> _YOUR GOAL_: Include in the output exactly the lines from the opening of the data through the line containing "def YD(py): return F*EYE/(py-HY)", and nothing more.

> _DATASET EXCERPTS_:
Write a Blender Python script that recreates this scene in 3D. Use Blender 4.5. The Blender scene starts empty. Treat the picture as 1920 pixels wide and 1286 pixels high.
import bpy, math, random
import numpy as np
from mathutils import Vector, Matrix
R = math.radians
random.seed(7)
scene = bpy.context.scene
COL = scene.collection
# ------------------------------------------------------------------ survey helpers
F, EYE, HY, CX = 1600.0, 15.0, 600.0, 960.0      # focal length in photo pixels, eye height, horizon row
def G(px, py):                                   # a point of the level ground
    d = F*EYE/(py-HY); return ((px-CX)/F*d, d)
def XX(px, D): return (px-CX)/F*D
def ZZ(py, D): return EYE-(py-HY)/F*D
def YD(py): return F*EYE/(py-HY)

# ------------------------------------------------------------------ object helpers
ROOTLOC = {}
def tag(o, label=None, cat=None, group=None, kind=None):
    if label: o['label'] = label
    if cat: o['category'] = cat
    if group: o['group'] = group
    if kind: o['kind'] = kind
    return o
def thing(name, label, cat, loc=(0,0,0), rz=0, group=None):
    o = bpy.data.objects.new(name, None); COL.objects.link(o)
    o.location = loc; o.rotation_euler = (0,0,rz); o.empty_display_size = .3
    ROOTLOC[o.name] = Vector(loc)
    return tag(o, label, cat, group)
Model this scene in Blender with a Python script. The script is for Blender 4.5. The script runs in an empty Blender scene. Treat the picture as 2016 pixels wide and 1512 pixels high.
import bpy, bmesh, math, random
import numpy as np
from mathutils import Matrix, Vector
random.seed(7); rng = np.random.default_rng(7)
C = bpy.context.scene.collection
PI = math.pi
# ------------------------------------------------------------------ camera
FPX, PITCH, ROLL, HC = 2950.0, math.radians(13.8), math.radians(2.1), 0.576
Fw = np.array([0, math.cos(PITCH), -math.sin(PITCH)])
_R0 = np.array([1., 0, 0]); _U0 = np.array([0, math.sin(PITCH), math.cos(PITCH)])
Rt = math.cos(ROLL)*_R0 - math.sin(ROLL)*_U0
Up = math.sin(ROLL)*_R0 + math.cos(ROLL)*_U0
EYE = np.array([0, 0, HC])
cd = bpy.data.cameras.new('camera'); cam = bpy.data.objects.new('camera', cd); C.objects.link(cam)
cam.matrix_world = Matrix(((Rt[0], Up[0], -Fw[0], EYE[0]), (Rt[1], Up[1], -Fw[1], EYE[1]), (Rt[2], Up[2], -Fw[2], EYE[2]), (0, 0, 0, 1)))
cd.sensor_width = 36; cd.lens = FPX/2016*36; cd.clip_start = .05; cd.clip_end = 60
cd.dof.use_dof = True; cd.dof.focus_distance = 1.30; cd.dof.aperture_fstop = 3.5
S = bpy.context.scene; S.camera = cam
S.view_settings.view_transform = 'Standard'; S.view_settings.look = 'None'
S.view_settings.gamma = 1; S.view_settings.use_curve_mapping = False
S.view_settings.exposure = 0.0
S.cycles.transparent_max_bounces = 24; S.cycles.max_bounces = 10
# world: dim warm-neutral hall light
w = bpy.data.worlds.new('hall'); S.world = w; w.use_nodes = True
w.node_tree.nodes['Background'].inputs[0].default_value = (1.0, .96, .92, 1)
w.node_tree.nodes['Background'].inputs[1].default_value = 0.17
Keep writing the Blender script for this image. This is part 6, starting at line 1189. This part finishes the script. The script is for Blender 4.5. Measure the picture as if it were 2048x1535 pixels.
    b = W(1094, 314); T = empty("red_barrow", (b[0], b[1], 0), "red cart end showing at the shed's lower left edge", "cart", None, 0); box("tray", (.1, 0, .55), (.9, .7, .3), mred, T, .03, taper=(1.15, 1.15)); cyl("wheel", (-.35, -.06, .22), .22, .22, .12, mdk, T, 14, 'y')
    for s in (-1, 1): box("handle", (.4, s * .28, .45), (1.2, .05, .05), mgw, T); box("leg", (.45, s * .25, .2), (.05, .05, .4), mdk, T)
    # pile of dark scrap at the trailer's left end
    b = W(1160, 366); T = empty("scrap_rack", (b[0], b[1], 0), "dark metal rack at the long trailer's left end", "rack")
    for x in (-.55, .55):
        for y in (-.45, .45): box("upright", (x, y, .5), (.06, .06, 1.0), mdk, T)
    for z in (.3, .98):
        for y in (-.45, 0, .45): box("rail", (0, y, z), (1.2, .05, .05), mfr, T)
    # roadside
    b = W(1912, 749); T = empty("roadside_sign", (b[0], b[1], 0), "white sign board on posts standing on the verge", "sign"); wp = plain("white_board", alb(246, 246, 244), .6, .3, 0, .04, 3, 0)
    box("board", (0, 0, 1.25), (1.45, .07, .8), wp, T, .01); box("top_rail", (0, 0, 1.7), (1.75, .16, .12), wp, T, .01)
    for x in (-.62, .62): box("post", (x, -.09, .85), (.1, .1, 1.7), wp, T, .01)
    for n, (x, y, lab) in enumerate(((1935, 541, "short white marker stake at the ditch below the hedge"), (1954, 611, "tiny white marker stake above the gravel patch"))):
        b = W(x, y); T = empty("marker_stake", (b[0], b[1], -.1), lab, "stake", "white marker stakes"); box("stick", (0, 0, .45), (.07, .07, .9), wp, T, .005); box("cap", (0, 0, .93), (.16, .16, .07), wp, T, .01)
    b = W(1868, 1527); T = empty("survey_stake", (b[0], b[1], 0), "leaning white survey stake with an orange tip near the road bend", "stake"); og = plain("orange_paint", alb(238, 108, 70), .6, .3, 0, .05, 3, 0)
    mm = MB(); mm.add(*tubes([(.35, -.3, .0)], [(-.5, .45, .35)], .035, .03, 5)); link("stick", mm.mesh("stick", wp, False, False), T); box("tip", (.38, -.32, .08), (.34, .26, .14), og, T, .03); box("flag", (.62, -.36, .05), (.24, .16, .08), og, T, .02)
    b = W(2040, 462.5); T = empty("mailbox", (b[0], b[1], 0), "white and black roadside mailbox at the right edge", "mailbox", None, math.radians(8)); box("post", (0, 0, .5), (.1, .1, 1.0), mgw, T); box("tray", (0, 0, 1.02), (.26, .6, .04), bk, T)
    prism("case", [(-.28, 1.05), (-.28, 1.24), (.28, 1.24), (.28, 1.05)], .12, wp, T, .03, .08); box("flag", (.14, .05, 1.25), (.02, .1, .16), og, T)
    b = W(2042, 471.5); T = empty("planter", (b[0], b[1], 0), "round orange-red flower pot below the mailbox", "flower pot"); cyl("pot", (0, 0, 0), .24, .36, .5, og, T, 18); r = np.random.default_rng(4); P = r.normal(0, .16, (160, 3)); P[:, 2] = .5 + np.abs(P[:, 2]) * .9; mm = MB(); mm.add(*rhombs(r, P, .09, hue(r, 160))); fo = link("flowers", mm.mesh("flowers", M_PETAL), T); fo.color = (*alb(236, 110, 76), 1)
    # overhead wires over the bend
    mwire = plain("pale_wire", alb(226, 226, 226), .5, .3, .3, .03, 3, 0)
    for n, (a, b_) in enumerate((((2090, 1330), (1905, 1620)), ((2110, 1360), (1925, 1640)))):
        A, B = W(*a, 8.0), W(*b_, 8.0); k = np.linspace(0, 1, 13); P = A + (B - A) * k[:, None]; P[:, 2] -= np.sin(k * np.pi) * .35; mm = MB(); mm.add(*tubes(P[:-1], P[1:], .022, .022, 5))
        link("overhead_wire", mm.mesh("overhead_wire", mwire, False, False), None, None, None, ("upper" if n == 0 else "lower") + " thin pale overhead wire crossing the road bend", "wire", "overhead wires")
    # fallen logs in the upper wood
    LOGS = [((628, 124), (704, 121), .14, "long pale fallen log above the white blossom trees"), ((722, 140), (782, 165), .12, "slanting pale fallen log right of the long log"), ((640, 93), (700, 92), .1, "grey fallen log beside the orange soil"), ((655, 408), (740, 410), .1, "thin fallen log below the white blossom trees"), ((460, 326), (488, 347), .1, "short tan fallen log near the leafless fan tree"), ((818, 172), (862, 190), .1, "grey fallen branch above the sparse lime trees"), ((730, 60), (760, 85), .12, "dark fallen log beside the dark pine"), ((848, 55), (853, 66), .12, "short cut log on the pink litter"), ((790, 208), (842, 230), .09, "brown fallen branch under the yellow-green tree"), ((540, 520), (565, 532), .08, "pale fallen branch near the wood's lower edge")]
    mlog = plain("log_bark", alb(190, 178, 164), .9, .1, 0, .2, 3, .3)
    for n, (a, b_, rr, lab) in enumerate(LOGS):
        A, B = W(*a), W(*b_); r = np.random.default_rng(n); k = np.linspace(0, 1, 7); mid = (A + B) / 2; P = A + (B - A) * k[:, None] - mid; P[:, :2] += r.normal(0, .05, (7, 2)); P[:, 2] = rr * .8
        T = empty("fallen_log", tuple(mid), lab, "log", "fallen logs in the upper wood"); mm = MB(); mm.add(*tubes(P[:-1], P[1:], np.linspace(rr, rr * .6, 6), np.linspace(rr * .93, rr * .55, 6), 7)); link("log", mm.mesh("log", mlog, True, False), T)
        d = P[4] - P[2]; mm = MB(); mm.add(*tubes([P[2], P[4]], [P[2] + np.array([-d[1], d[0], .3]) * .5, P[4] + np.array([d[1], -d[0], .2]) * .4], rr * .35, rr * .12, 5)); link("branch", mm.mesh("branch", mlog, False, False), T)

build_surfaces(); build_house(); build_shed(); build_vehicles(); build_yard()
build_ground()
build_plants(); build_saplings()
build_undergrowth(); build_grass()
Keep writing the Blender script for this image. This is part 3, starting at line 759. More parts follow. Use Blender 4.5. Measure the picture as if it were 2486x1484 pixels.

> _CORRECT RESULT_:
Write a Blender Python script that recreates this scene in 3D. Use Blender 4.5. The Blender scene starts empty. Treat the picture as 1920 pixels wide and 1286 pixels high.
import bpy, math, random
import numpy as np
from mathutils import Vector, Matrix
R = math.radians
random.seed(7)
scene = bpy.context.scene
COL = scene.collection
# ------------------------------------------------------------------ survey helpers
F, EYE, HY, CX = 1600.0, 15.0, 600.0, 960.0      # focal length in photo pixels, eye height, horizon row
def G(px, py):                                   # a point of the level ground
    d = F*EYE/(py-HY); return ((px-CX)/F*d, d)
def XX(px, D): return (px-CX)/F*D
def ZZ(py, D): return EYE-(py-HY)/F*D
def YD(py): return F*EYE/(py-HY)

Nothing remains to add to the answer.